Architecture: A Masterpiece for Merseyside
After 74 years of building, Liverpool has its cathedral
Master Stone Carver Tom Murphy was born in 1904, the year King Edward VII visited the booming port city of Liverpool to lay the foundation stone of a great new Anglican cathedral. As Murphy grew up, so did the cathedral, with stone upon hand-dressed stone rising on a rocky eminence overlooking the Mersey River. Then, 44 years ago, Murphy himself joined the work force on the vast new church. In the decades since, with hammer, chisel and mallet, he has carved more than 100 heraldic shields, ornaments, pinnacles and corbels to decorate the cathedral inside and out; his last accomplishment is the royal coat of arms, 5 ft. by 5 ft., over the west doorwaya task that took him nine months. He also enjoyed a privilege few craftsmen have experienced since the Middle Ages. He was present to see his monarch, Queen Elizabeth II, preside over the dedication of Liverpool's Cathedral Church of Christ, 74 years after it was begun.
Conceived in the Edwardian era of optimism, the cathedral is nothing if not ambitious. It was the first built in England's northern provinces since the Reformation, and may well be the last one in the majestic Gothic style to be erected anywhere. It is is the largest church in a country already rich in religious edifices, and the fifth largest in the world.* Its vaulting (175 ft. high under the tower) is higher than any other, its length (619 ft.) second only to St. Peter's in Rome. Work on the cathedral continued through two world wars and a depression. During the blitz of 1940, King George VI came to Liverpool and told church officials: "Keep on with the work, if only in a small way. Refuse to be beaten." Work continued even after bombs damaged the walls and blew out several windows of the completed Lady Chapel. The pounds of merchant benefactors and the pence of a devoted public paid the bills: over the years the cathedral has cost more than $11 million and only $100,000 more remains to be raised for final expenses, although maintenance costs will remain high. At that the cathedral is a bargain: at today's prices, it would probably cost ten times as much to build.

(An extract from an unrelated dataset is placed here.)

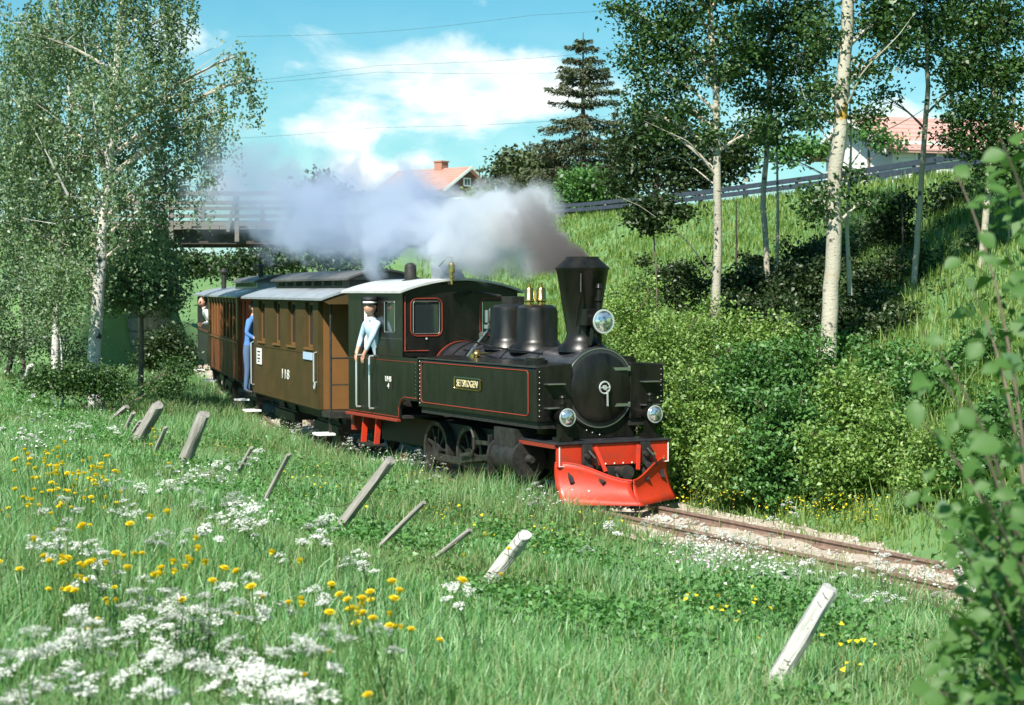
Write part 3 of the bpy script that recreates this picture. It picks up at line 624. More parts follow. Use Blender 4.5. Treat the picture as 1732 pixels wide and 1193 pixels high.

What Liverpudlians got for their generosity is no mere ostentatious pile of stone. The cathedral's clean, neo-Gothic lines and interior have already been widely praised; Poet Laureate Sir John Betjeman, a connoisseur of architecture, pronounced it "one of great buildings of the world." Yet its architect, a Roman Catholic named Giles Scott, was a 22-year-old unknown when he chosen from among 102 competitors in 1903. Later Scott go on to design London's Waterloo Bridge and the massive Battersea power station, and to rebuild the bomb-gutted House of Commons after World War II. But the cathedral remained his masterpiece, a modern vision of Gothic that is uncluttered and open. "Don't let your eyes dwell on the soaring arches or tracery of windows," he told visitors. "Look at my spaces." Scott, later knighted by King George V, supervised construction for more than half a century. He personally set the last stone on the highest tower pinnacle during World War II. He died in 1960 at 79 and is buried just outside the cathedral's imposing west front.